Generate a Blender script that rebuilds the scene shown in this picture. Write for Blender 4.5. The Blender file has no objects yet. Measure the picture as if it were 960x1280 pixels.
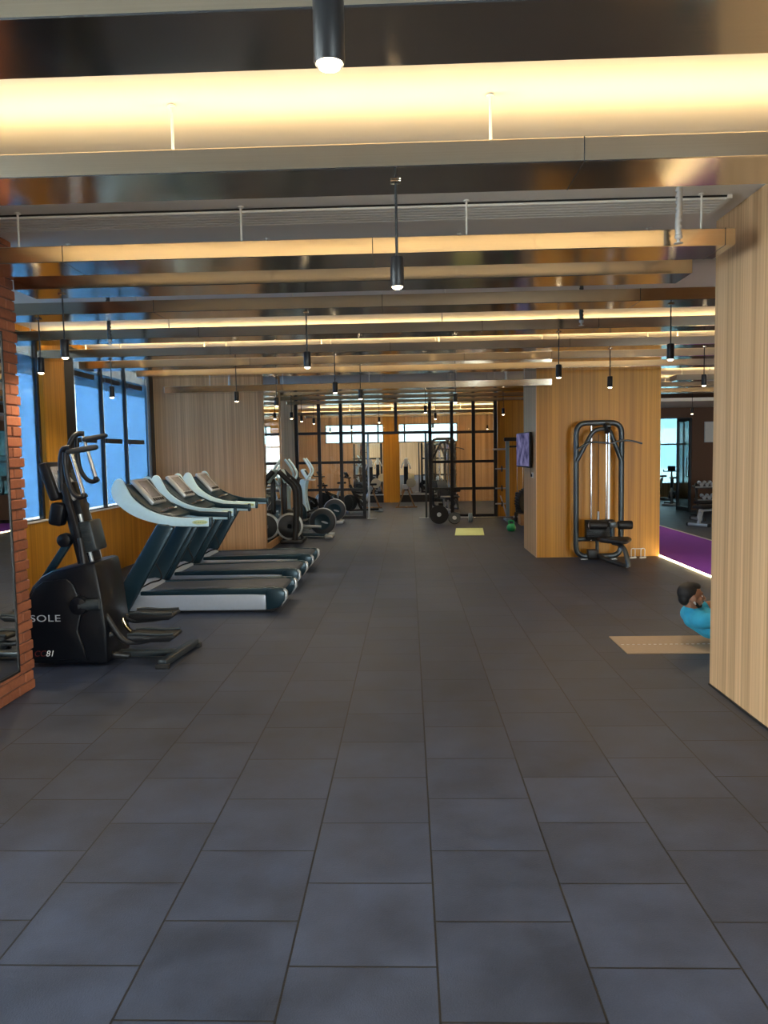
import bpy, bmesh, math, random
from mathutils import Vector, Matrix, Quaternion
random.seed(7)
SC = bpy.context.scene
COL = SC.collection
PI = math.pi
V = Vector

# ------------------------------------------------------------------ camera
yaw, pitch, roll, EYE = 0.0335, 0.07625, math.radians(1.0), 1.71
f = V((-math.sin(yaw)*math.cos(pitch), math.cos(yaw)*math.cos(pitch), -math.sin(pitch)))
r0 = V((math.cos(yaw), math.sin(yaw), 0)); u0 = r0.cross(f)
r = r0*math.cos(roll) - u0*math.sin(roll); u = r0*math.sin(roll) + u0*math.cos(roll)
cam_data = bpy.data.cameras.new('camera')
cam_data.sensor_fit = 'HORIZONTAL'; cam_data.sensor_width = 36; cam_data.lens = 36
cam_data.clip_end = 400; cam_data.clip_start = 0.05
cam = bpy.data.objects.new('camera', cam_data); COL.objects.link(cam)
M = Matrix((r, u, -f)).transposed().to_4x4(); M.translation = V((0, 0, EYE))
cam.matrix_world = M
SC.camera = cam

# ------------------------------------------------------------------ materials
def new_mat(name):
    m = bpy.data.materials.new(name); m.use_nodes = True
    nt = m.node_tree; nt.nodes.clear()
    out = nt.nodes.new('ShaderNodeOutputMaterial')
    return m, nt, out
def bsdf(nt, out, **kw):
    b = nt.nodes.new('ShaderNodeBsdfPrincipled')
    for k, v in kw.items():
        b.inputs[k].default_value = v
    nt.links.new(b.outputs[0], out.inputs[0])
    return b
def c4(c): return (c[0], c[1], c[2], 1)
def simple(name, col, rough=.5, metal=0.0, spec=.5, var=.06, scale=30, bump=0, coat=0):
    """principled with a faint procedural mottling"""
    m, nt, out = new_mat(name)
    b = bsdf(nt, out, Roughness=rough, Metallic=metal)
    b.inputs['Specular IOR Level'].default_value = spec
    b.inputs['Coat Weight'].default_value = coat
    tc = nt.nodes.new('ShaderNodeTexCoord')
    n = nt.nodes.new('ShaderNodeTexNoise'); n.inputs['Scale'].default_value = scale
    nt.links.new(tc.outputs['Object'], n.inputs['Vector'])
    mx = nt.nodes.new('ShaderNodeMix'); mx.data_type = 'RGBA'
    mx.inputs['A'].default_value = c4([x*(1-var) for x in col]); mx.inputs['B'].default_value = c4([x*(1+var) for x in col])
    nt.links.new(n.outputs['Fac'], mx.inputs['Factor']); nt.links.new(mx.outputs['Result'], b.inputs['Base Color'])
    if bump:
        bp = nt.nodes.new('ShaderNodeBump'); bp.inputs['Strength'].default_value = bump; bp.inputs['Distance'].default_value = .003
        nt.links.new(n.outputs['Fac'], bp.inputs['Height']); nt.links.new(bp.outputs[0], b.inputs['Normal'])
    return m
def emit(name, col, strength):
    m, nt, out = new_mat(name)
    e = nt.nodes.new('ShaderNodeEmission'); e.inputs[0].default_value = c4(col); e.inputs[1].default_value = strength
    nt.links.new(e.outputs[0], out.inputs[0])
    return m
def wood(name, dark, light, rough=.42):
    """vertical-grain veneer: narrow and wide stripes that run up the wall"""
    m, nt, out = new_mat(name)
    b = bsdf(nt, out, Roughness=rough); b.inputs['Specular IOR Level'].default_value = .35
    tc = nt.nodes.new('ShaderNodeTexCoord')
    def stripes(sx, sz, detail):
        mp = nt.nodes.new('ShaderNodeMapping'); mp.inputs['Scale'].default_value = (sx, sx, sz)
        nt.links.new(tc.outputs['Object'], mp.inputs['Vector'])
        n = nt.nodes.new('ShaderNodeTexNoise'); n.inputs['Scale'].default_value = 1; n.inputs['Detail'].default_value = detail
        nt.links.new(mp.outputs[0], n.inputs['Vector']); return n
    a, w = stripes(38, .35, 3), stripes(9, .04, 1)
    fine = stripes(160, 1.6, 2)
    ad = nt.nodes.new('ShaderNodeMath'); ad.operation = 'MULTIPLY_ADD'; ad.inputs[1].default_value = .55
    nt.links.new(a.outputs['Fac'], ad.inputs[0])
    m2 = nt.nodes.new('ShaderNodeMath'); m2.operation = 'MULTIPLY'; m2.inputs[1].default_value = .35
    nt.links.new(w.outputs['Fac'], m2.inputs[0]); nt.links.new(m2.outputs[0], ad.inputs[2])
    ad2 = nt.nodes.new('ShaderNodeMath'); ad2.operation = 'MULTIPLY_ADD'; ad2.inputs[1].default_value = .14
    nt.links.new(fine.outputs['Fac'], ad2.inputs[0]); nt.links.new(ad.outputs[0], ad2.inputs[2])
    cr = nt.nodes.new('ShaderNodeValToRGB')
    cr.color_ramp.elements[0].position = .36; cr.color_ramp.elements[0].color = c4(dark)
    cr.color_ramp.elements[1].position = .68; cr.color_ramp.elements[1].color = c4(light)
    nt.links.new(ad2.outputs[0], cr.inputs[0]); nt.links.new(cr.outputs[0], b.inputs['Base Color'])
    return m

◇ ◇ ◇

TASK PROMPT
Go through the material and copy out every line with "scene" in it.

CORRECT RESULT
Generate a Blender script that rebuilds the scene shown in this picture. Write for Blender 4.5. The Blender file has no objects yet. Measure the picture as if it were 960x1280 pixels.
SC = bpy.context.scene